Nat Habit, an Indian beauty and wellness brand, produces approximately 115 tons of packaging material annually across formats, including bottles, tubes, pouches, and secondary shipping materials. The company has developed a strong sustainability profile for its packaging and is focusing on shifting from virgin plastics and hazardous shipping material toward recycled and biodegradable alternatives.
In an interaction with Packaging South Asia, Gaurav Agarwal, co-founder, Nat Habit, said the company has significantly reduced its reliance on virgin plastic by transitioning a majority of its bottle packaging to recycled PET (rPET). Over the last 24 months, it has successfully integrated 41% PCR content across its overall plastic usage, a transition that has saved 48 tons of virgin plastic annually.

The company says it has eliminated plastic bubble wrap from secondary packaging, replacing it with engineered paper-based cushioning (honeycomb wraps and reinforced paper structures), which removes roughly 35 tons of plastic waste annually.
Nat Habit was established in 2019, building a differentiated beauty and wellness brand rooted in fresh ayurveda and science-backed formulation thinking. As the brand scaled, sustainability evolved from intent to infrastructure.
With its manufacturing operations based in Gurugram, the brand runs its fresh, small-batch production model in-house. Over the last few years, packaging volumes have grown steadily in line with business expansion, wider category adoption, and increased repeat consumption.
As volumes increased, the brand consciously re-engineered the packaging mix rather than simply adding more material. This includes a rapid transition toward recycled PET for primary packaging, the complete elimination of plastic bubble wrap in favor of paper-based protective packaging, and the adoption of multi-layer, food-grade materials that extend product stability without preservatives.
Agarwal explains that its most common formats include pouches, tubes, and bottles. Pouches use a food-grade aluminum barrier layer that protects formulations from light, temperature fluctuations, and external exposure, making them ideal for sensitive, preservative-free products.
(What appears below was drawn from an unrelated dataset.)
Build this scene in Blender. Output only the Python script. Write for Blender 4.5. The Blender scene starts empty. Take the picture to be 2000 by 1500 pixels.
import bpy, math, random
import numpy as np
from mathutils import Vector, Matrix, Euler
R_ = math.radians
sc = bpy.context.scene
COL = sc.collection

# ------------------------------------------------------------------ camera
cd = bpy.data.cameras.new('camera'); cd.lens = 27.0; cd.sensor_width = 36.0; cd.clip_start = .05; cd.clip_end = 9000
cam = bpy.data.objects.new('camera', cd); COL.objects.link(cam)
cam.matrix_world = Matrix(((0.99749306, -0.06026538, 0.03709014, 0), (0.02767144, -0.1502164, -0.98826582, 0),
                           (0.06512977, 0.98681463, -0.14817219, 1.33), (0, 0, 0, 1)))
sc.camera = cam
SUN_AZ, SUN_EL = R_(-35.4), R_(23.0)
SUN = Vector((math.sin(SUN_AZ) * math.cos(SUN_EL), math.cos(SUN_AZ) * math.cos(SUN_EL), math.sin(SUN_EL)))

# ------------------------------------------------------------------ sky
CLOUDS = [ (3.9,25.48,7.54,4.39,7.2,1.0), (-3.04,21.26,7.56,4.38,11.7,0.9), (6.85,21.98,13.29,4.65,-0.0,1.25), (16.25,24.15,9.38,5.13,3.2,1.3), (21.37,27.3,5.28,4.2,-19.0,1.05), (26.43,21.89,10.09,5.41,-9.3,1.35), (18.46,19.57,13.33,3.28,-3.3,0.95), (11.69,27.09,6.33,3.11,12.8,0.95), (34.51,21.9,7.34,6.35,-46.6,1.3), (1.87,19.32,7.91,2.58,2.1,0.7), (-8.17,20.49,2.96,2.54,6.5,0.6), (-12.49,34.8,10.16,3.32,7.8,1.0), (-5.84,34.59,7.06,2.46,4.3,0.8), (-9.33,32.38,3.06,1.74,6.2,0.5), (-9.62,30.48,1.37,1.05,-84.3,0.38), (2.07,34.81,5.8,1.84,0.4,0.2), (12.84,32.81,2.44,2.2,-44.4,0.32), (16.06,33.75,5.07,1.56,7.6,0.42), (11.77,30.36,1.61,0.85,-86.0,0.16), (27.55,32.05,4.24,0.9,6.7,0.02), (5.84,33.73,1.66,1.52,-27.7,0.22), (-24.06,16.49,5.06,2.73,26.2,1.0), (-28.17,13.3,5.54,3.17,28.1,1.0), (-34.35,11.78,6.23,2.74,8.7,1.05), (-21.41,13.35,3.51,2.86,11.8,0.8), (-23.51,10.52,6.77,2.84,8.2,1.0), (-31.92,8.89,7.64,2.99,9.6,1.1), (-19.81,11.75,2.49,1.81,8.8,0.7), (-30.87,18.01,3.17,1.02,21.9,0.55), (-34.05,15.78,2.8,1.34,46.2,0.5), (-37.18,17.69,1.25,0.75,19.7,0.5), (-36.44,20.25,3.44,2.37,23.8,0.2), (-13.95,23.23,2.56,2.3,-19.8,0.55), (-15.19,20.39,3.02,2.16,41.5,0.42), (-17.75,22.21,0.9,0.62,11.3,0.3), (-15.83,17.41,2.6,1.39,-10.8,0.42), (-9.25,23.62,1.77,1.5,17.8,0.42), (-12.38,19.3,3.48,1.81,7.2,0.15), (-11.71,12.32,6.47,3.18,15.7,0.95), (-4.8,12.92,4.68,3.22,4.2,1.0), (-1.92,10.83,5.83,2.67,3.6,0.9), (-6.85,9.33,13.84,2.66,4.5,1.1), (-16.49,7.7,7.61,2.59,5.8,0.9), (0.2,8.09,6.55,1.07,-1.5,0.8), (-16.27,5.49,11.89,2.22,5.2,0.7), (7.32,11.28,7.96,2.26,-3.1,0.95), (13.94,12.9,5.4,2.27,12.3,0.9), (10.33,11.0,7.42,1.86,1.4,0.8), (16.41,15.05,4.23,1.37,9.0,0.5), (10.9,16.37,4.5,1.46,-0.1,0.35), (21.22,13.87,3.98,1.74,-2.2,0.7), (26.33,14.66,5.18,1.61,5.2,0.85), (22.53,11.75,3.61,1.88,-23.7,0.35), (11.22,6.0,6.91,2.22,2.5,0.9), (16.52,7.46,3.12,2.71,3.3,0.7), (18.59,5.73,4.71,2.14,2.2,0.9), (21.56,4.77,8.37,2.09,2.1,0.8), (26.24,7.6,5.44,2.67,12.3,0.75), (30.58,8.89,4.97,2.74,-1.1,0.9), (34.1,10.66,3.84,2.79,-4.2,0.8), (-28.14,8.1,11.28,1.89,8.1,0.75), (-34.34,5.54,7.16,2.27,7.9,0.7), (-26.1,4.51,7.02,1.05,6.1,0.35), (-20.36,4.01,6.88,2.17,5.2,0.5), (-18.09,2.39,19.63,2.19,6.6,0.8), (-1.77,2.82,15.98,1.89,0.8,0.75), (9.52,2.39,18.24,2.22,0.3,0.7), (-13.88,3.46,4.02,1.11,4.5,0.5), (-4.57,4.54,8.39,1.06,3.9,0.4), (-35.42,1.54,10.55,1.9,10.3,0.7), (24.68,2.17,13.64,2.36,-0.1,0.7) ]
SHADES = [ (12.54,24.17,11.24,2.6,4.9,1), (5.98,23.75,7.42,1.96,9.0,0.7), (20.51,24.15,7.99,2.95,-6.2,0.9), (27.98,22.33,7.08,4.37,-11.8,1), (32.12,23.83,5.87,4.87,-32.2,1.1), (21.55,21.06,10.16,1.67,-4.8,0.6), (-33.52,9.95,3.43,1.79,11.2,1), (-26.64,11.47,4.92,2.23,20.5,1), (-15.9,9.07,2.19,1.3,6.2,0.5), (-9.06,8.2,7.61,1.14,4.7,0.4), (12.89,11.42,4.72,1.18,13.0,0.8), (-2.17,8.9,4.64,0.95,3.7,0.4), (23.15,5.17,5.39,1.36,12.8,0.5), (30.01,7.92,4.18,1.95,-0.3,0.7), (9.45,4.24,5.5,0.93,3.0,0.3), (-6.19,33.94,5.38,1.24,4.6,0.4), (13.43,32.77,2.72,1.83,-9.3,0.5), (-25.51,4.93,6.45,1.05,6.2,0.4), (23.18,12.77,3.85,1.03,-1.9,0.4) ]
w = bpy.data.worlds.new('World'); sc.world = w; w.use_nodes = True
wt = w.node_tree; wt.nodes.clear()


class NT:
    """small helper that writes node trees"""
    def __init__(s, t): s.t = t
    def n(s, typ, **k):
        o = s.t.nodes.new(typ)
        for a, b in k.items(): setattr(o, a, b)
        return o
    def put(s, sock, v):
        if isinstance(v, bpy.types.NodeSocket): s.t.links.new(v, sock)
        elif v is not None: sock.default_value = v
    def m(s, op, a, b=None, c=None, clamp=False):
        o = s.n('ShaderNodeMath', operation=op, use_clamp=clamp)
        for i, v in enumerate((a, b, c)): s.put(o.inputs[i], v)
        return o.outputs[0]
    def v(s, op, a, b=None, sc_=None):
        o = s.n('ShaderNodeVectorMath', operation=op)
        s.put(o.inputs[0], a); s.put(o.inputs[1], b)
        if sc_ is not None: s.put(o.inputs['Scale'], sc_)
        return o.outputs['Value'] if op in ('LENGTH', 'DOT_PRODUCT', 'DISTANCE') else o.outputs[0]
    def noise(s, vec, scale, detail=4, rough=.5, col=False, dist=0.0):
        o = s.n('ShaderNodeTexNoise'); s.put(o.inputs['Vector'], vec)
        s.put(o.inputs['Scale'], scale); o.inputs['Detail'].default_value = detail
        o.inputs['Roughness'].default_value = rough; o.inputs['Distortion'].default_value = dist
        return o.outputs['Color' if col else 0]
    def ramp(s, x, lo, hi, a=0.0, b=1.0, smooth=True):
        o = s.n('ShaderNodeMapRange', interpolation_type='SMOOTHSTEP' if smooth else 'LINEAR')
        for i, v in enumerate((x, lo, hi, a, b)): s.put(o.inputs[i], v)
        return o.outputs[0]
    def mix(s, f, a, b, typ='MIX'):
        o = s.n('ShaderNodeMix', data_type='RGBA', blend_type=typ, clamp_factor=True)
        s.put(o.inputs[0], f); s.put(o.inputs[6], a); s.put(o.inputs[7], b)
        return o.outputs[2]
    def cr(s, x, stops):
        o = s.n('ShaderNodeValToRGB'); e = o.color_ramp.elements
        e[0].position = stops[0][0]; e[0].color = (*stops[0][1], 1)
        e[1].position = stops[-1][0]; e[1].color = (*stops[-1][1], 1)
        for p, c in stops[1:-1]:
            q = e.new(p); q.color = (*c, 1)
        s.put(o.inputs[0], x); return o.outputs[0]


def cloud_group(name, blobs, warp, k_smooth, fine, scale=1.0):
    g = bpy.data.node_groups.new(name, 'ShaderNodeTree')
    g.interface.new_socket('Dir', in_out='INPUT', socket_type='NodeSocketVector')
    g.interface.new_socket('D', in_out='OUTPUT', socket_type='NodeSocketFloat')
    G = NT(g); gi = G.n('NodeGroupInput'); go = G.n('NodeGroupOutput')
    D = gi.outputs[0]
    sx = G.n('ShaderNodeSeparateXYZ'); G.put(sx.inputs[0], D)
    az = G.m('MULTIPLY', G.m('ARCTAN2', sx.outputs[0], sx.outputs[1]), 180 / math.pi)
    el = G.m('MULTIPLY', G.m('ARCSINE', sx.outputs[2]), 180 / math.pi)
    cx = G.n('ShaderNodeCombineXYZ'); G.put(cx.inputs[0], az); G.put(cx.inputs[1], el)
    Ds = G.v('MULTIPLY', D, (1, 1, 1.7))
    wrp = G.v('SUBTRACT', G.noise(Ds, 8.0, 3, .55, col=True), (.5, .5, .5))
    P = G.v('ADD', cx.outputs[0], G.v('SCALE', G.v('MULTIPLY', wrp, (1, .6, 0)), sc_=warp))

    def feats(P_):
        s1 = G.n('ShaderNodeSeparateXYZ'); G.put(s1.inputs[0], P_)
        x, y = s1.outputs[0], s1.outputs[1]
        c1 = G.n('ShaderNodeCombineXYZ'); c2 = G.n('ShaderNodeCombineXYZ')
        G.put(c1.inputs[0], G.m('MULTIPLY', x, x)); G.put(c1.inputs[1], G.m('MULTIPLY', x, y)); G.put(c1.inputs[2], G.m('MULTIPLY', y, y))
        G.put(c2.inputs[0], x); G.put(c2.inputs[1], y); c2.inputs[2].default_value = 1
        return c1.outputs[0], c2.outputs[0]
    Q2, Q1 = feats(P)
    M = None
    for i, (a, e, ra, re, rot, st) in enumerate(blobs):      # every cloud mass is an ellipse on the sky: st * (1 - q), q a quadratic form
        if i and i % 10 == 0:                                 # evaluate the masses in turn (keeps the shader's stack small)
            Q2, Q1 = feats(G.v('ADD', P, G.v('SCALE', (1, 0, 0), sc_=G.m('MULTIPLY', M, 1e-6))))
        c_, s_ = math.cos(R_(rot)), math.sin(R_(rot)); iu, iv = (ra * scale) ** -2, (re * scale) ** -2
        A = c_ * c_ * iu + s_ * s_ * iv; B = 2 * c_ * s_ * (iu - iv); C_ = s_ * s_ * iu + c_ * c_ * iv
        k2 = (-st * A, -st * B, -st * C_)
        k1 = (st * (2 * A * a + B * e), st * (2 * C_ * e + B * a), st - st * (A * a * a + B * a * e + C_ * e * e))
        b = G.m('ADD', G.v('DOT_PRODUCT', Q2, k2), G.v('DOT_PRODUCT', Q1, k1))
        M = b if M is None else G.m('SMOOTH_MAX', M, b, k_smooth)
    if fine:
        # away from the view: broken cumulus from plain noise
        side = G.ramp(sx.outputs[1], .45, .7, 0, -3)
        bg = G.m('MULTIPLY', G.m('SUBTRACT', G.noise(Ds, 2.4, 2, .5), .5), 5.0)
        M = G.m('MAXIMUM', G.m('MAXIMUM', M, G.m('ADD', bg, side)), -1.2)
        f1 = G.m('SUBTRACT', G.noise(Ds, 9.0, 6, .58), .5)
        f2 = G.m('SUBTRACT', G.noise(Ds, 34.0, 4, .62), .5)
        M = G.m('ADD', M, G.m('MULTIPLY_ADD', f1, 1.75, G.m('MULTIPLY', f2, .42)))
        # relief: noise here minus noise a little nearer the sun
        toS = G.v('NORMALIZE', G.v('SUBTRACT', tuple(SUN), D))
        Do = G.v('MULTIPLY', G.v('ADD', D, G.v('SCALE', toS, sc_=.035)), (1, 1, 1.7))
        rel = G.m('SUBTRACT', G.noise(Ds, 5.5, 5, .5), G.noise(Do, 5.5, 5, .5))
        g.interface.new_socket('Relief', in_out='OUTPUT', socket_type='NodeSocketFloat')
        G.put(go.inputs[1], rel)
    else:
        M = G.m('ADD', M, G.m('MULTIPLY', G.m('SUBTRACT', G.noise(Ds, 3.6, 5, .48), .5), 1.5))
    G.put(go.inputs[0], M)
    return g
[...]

Tubes, used for formats such as Tikta, conditioners, and hand malai, are built with 5-layer EVOH (Ethylene Vinyl Alcohol) protection, ensuring texture and performance remain intact over time.
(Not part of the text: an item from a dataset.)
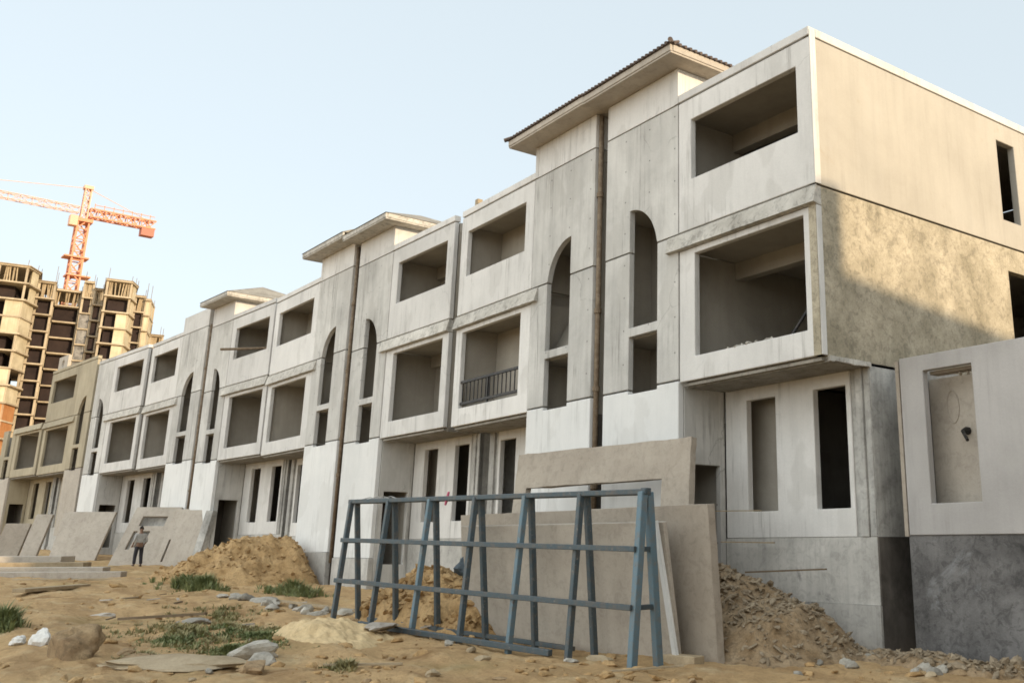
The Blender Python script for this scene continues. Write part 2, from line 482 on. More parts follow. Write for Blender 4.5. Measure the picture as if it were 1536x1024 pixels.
    if upper:
        m = mb()
        m.wall(4.16, 7.0, 8.70, 11.85, 0, .15, [(A0, A1, 8.0, 9.73)])
        m.arch_fill(A0, A1, 8.5, 1.23, 8.70, 9.73, 0, .15)
        m.build('arched_stair_panel', S, H)
    m = mb(); m.wall(.16, 11.8, 5.0, ztop, 6.84, 6.98, side=True); m.build('party_wall', M['room'], H)
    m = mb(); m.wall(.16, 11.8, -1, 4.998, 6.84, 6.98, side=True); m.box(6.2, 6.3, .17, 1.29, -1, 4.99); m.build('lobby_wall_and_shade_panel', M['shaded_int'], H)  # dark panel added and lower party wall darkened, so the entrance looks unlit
    m = mb(); m.wall(4.31, 6.83, -1, ztop, 1.3, 1.45); m.box(4.31, 6.83, .17, 1.29, 6.60, 6.80); m.box(4.31, 6.83, .17, 1.29, 5.0, 5.25)
    if upper: m.box(4.31, 6.83, .17, 1.29, 9.75, 9.95)
    m.hexa([(4.4, .6, 6.81), (5.6, .6, 6.81), (5.6, 1.28, 8.0), (4.4, 1.28, 8.0), (4.4, .6, 7.0), (5.6, .6, 7.0), (5.6, 1.28, 8.2), (4.4, 1.28, 8.2)])
    m.build('stair_flight', M['room'], H)
    if tower:
        m = mb(); m.wall(4.16, 7.0, 11.89, 12.8, 0, .14); m.wall(.142, 3.6, 11.89, 12.8, 4.16, 4.30, side=True); m.wall(.142, 3.6, 11.89, 12.8, 6.86, 7.0, side=True); m.box(4.31, 6.85, 3.45, 3.6, 11.89, 12.8)
        m.box(4.14, 4.28, -.012, .0, 11.89, 12.8)
        m.box(5.32, 5.36, -.006, .0, 11.89, 12.8)
        m.build('tower_wall', M['tower'] if False else P, H, .008)
    elif upper:
        mb().box(4.16, 7.0, -.012, .2, 11.89, 12.07).build('stair_parapet', S, H)
    if roof:
        e0, e1, v0, v1 = 3.66, 7.27, -.62, 4.4
        m = mb()
        m.box(e0, e1, v0, v1, 12.81, 12.86)
        m.box(e0, e1, v0 - .02, v0 + .06, 12.861, 13.02); m.box(e0 - .02, e0 + .06, v0 + .061, v1, 12.861, 13.02); m.box(e0 + .061, e1, v1 - .08, v1 + .02, 12.861, 13.02)
        m.build('eave', M['ledge'] if roof != 'tiles' else M['tan_light'], H, .008)
        m = mb()
        rz_, rv = 1.1, (v0 + v1) / 2
        hipu = e0 + (rv - v0)
        a = [(e0 - .04, v0 - .05, 13.03), (e1, v0 - .05, 13.03), (e1, rv, 13.03 + rz_), (hipu, rv, 13.03 + rz_), (e0 - .04, v1 + .05, 13.03), (e1, v1 + .05, 13.03)]
        q = [m.v(*p) for p in a]
        m.f([q[0], q[1], q[2], q[3]]); m.f([q[0], q[3], q[4]]); m.f([q[4], q[3], q[2], q[5]]); m.f([q[0], q[1], q[5], q[4]]); m.f([q[1], q[2], q[5]])
        ro = m.build('roof', M['tile'] if roof == 'tiles' else M['soffit'], H)
        if roof == 'tiles':
            m = mb()
            for i in range(24):
                u = e0 + (e1 - e0) * (i + .5) / 24
                m.tube([(u, v0 - .09, 13.04), (u, v0 + .3, 13.04 + .39 * rz_ / (rv - v0))], .036, 6)
            for i in range(32):
                v = v0 + (v1 - v0) * (i + .5) / 32
                m.tube([(e0 - .08, v, 13.04), (e0 + .3, v, 13.04 + .37 * rz_ / (rv - v0))], .036, 6)
            m.tube([(e0 - .1, v0 - .1, 13.06), (hipu, rv, 13.08 + rz_)], .06, 8)
            m.build('eave_tiles', M['tile'], ro)
    if railing:
        m = mb()
        for z in (6.62, 5.98): m.bar((.36, .10, z), (3.62, .10, z), .07, .07)
        for i in range(15):
            u = .45 + 3.1 * i / 14
            m.bar((u, .10, 5.98), (u, .10, 6.62), .025)
        for u in (1.9,): m.bar((u, .1, 5.84), (u, .1, 6.62), .05)
        m.build('railing', M['black_metal'], H)
    # rear wall and blocking of the slot to the neighbour
    m = mb(); m.box(.2, 6.98, 11.82, 12, -1, ztop); m.build('rear_wall', M['dirty'], H)
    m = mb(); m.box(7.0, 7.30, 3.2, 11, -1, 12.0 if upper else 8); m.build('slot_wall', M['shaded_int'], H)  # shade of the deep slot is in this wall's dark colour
    m = mb(); m.box(-.19, -.03, 2.2, 3, -1, 11.7 if upper else 8.2)
    if gable: m.bm.free()
    else: m.build('slot_blocking', M['tar_and_shade'], H)  # no tar here, the dark colour stands in for the slot's shade
    return H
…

Bottles are designed with UV-protected material to safeguard light-sensitive formulations. For bottles, UV-protective polymer engineering is applied to block harmful light exposure that can degrade sensitive ingredients.
He adds that, depending on the product, batches are produced every alternate day to every 5-7 days, with turnaround timelines ranging from 12 to 48 hours, depending on the category.
Freshness is enforced through a tech-enabled shelf-life management system, where each batch carries a QR code with manufacturing and expiry data. Internal freshness windows are deliberately shorter than actual shelf life, ensuring only the freshest products are packed and dispatched.
On markets, he said, “We operate pan-India through a D2C-first model along with eComm and qComm channels, with demand coming from across tier 1 as well as fast-growing tier-2 cities. While our presence is nationwide, consumption patterns are not uniform; they reflect differences in lifestyle, urban stressors, routines, and evolving awareness around skin and hair health.”
At present, Delhi-NCR, Bengaluru, Hyderabad, and Mumbai emerge as its strongest markets for Nat Habit, supported by high digital adoption and a more evolved consumer mindset toward ingredient transparency and preventive care.
“We see consistent traction from cities such as Kolkata, Jaipur, and Lucknow, indicating a growing appetite for fresh, function-led beauty solutions beyond the top metros. Rather than segmenting markets purely by geography, we look at India through the lens of need states and behavior clusters,” he adds.

Nat Habit’s current priority is to strengthen capacity, automation, and process efficiency at the Gurugram facility to support growth while preserving the brand’s small-batch, freshness-first model. It is focused on expanding its paper-based shipping solutions and increasing the adoption of recycled materials across all its formats.
Looking ahead, the brand intends to introduce biodegradable and compostable alternatives for its most challenging formats, such as sachets, labels, and pouches. Strengthening end-of-life recovery systems and embedding responsibility into the full product lifecycle from sourcing to final disposal is also part of its process.
“Any future expansion, whether through additional capacity or new facilities, will be driven by sustained demand and the ability to maintain strict quality, traceability, and sustainability standards. The focus is on scaling systems before scaling footprint, ensuring growth never comes at the cost of product integrity or consumer trust,” he concludes.